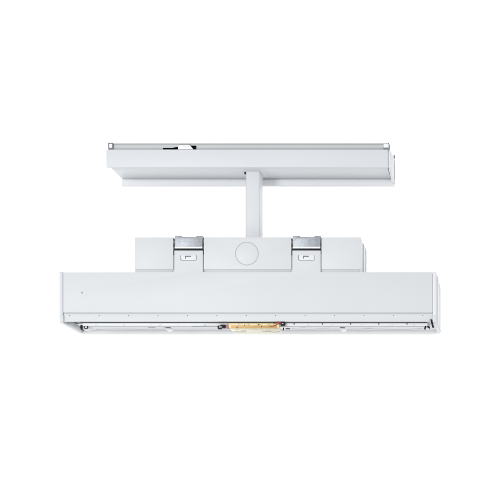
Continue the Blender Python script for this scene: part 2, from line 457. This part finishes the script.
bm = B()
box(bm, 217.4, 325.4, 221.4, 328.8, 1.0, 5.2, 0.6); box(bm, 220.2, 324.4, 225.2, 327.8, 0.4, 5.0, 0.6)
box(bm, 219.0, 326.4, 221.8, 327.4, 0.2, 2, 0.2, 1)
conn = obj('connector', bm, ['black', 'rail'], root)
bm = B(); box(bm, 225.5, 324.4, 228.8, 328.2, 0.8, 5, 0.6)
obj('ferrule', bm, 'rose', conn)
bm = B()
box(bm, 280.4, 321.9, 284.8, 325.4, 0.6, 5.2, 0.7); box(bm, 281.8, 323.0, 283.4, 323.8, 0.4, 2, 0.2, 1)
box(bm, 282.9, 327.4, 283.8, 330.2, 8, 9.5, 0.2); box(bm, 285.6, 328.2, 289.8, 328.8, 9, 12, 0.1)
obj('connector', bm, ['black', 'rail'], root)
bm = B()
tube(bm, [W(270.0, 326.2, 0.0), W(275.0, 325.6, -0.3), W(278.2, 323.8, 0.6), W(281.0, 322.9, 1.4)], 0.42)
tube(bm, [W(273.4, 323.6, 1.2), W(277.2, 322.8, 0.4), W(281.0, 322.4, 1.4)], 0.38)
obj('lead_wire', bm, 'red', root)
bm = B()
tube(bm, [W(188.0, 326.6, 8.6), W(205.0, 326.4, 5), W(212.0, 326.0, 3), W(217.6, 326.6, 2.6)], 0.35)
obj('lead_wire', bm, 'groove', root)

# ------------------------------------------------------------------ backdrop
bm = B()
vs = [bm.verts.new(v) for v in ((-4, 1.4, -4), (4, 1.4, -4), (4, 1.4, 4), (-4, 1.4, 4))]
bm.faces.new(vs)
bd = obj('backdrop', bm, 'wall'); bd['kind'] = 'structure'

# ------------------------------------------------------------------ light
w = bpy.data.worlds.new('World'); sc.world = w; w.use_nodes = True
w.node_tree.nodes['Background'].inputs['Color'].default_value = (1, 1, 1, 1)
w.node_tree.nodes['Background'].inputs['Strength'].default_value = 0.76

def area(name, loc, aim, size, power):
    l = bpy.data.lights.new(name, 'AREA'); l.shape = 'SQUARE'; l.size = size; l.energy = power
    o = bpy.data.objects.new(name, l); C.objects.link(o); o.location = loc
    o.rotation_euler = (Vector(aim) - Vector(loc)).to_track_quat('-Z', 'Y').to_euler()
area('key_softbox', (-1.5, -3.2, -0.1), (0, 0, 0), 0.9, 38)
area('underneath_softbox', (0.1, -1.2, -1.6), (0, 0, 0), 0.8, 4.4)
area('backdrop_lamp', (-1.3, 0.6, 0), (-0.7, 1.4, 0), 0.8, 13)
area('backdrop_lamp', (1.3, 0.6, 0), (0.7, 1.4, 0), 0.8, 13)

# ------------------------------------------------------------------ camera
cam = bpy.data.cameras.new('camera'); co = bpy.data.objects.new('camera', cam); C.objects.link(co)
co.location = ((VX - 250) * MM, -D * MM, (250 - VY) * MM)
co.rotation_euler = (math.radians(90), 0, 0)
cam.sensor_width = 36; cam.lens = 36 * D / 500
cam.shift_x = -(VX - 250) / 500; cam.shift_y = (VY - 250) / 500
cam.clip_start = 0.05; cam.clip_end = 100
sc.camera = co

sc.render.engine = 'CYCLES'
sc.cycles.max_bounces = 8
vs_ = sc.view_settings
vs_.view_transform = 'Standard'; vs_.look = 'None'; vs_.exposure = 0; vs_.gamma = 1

---

AIM OF THE EXERCISE: Each line from the top of the material through the line containing "bd = obj('backdrop', bm, 'wall');" should be reproduced exactly; please drop any images.

THE OUTPUT:
Continue the Blender Python script for this scene: part 2, from line 457. This part finishes the script.
bm = B()
box(bm, 217.4, 325.4, 221.4, 328.8, 1.0, 5.2, 0.6); box(bm, 220.2, 324.4, 225.2, 327.8, 0.4, 5.0, 0.6)
box(bm, 219.0, 326.4, 221.8, 327.4, 0.2, 2, 0.2, 1)
conn = obj('connector', bm, ['black', 'rail'], root)
bm = B(); box(bm, 225.5, 324.4, 228.8, 328.2, 0.8, 5, 0.6)
obj('ferrule', bm, 'rose', conn)
bm = B()
box(bm, 280.4, 321.9, 284.8, 325.4, 0.6, 5.2, 0.7); box(bm, 281.8, 323.0, 283.4, 323.8, 0.4, 2, 0.2, 1)
box(bm, 282.9, 327.4, 283.8, 330.2, 8, 9.5, 0.2); box(bm, 285.6, 328.2, 289.8, 328.8, 9, 12, 0.1)
obj('connector', bm, ['black', 'rail'], root)
bm = B()
tube(bm, [W(270.0, 326.2, 0.0), W(275.0, 325.6, -0.3), W(278.2, 323.8, 0.6), W(281.0, 322.9, 1.4)], 0.42)
tube(bm, [W(273.4, 323.6, 1.2), W(277.2, 322.8, 0.4), W(281.0, 322.4, 1.4)], 0.38)
obj('lead_wire', bm, 'red', root)
bm = B()
tube(bm, [W(188.0, 326.6, 8.6), W(205.0, 326.4, 5), W(212.0, 326.0, 3), W(217.6, 326.6, 2.6)], 0.35)
obj('lead_wire', bm, 'groove', root)

# ------------------------------------------------------------------ backdrop
bm = B()
vs = [bm.verts.new(v) for v in ((-4, 1.4, -4), (4, 1.4, -4), (4, 1.4, 4), (-4, 1.4, 4))]
bm.faces.new(vs)
bd = obj('backdrop', bm, 'wall'); bd['kind'] = 'structure'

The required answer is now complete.